Esta anotación es una expresión de la debilidad de la Iglesia en Uruguay en todo el siglo XIX, que quizá se mantenga hasta ahora. Situación que diferencia a Uruguay de forma muy importante de otras sociedades latinoamericanas. Y es esta debilidad de la Iglesia la que permite comprender, por un lado, la facilidad con que Battle y Ordóñez, y las corrientes liberales que en ese plano representa, logra imponer tanto la separación de la Iglesia del Estado tan tempranamente como el divorcio e, incluso antes de su período, que se imponga la educación laica. Con relación también a otros Estados latinoamericanos, se observó también la temprana laicidad de la enseñanza entre otras reformas que debilitaron los espacios institucionales que usualmente fortalecían la legitimidad de la Iglesia Católica en los sectores populares. Pero donde salta a la vista su auténtica debilidad es con su falta de reactividad, y la de los sectores burgueses católicos, ante estas leyes que suponen cambios institucionales que debilitan los propios fundamentos de la Iglesia Católica. Si uno observa lo que ha sucedido en otras naciones en América Latina, como la sangrienta guerra cristera en México, y lo compara con cómo sucedieron estos cambios en este terreno, lo que ocurrió en Uruguay no es banal, por cierto.

De hecho, no hubo nunca en Uruguay una Iglesia de masas basada en una profunda devoción popular como existe actualmente en muchas regiones de América Latina. Esa inserción social hace que la vivencia, y quizá incluso la sobrevivencia de la Iglesia Católica en Uruguay en el tiempo, pasa mucho más por el papel que supo jugar en el seno de la propia intelectualidad uruguaya que en su penetración en los ámbitos populares.
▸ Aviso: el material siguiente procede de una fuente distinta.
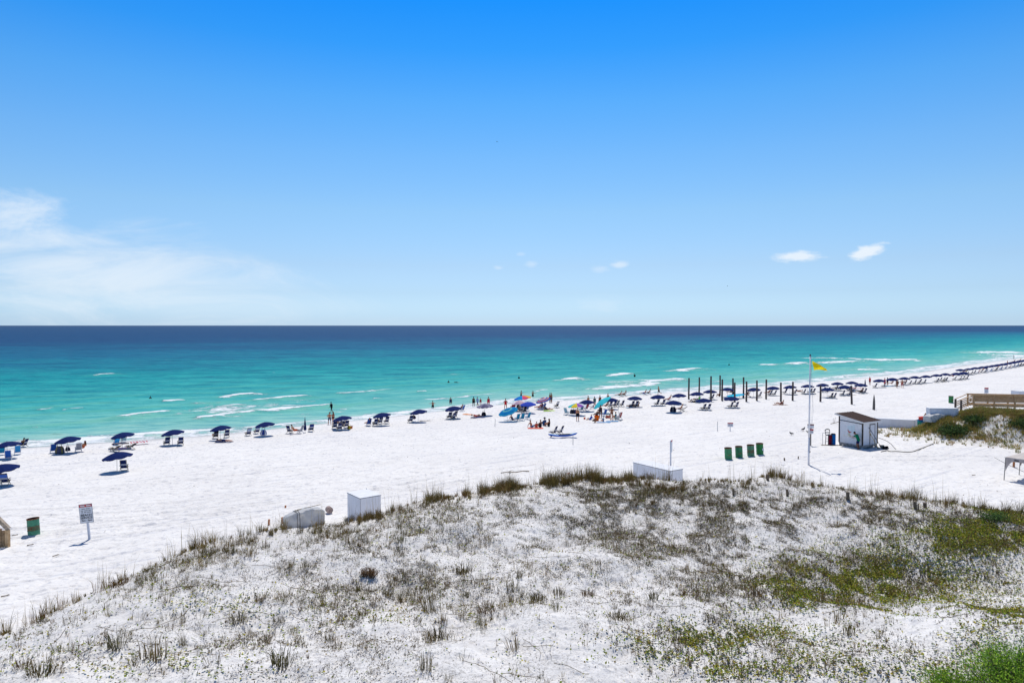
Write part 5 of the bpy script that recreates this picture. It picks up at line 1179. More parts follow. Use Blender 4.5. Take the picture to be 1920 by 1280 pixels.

Por ello, la Iglesia uruguaya debe ser la más intelectual de América Latina, en términos relativos, y ello ya desde el siglo XIX. En su trabajo Espiritualismo y positivismo en Uruguay, analizando el pensamiento uruguayo a fines del siglo XIX, Ardao reconoce la capacidad intelectual de monseñor Soler y lo señala como uno de los principales pensadores espiritualistas de su época y, quizá, en uno de los principales intelectuales de su propia generación, comprendiendo en ella todas las corrientes intelectuales.1 Y ello a pesar de que el clima intelectual era en ese momento muy favorable a las corrientes de pensamiento positivista.

Esta perspectiva sobre el poder de la Iglesia Católica quizá pueda ayudar a explicar algunos aspectos del desarrollo de la sociología en la segunda etapa, como veremos enseguida, pero, para culminar la etapa ensayística, querríamos decir que Arreguine nos aporta con este dato sociodemográfico una pista para hipotetizar las bases empíricas para comprender la existencia de un conjunto de instituciones emergentes y de institucionalizaciones sociales y de estilos de vida y de convivencia social y política, que diferenciaron muy fuertemente a la sociedad uruguaya de otras sociedades latinoamericanas en esa época. Que incluso, quizá, está en el origen de ciertos habitus en la propia sociedad, en el sentido que le da Pierre Bourdieu, que de alguna forma posiblemente se mantengan hasta hoy en día; habitus que permitieron a nuestra sociedad salir de forma muy original, en el sentido de pacífica, de los regímenes autoritarios que sufrió en su historia en el siglo XX por ejemplo. Regímenes autoritarios que, además, fueron solamente dos, y mucho menos sangrientos que en el resto de la región.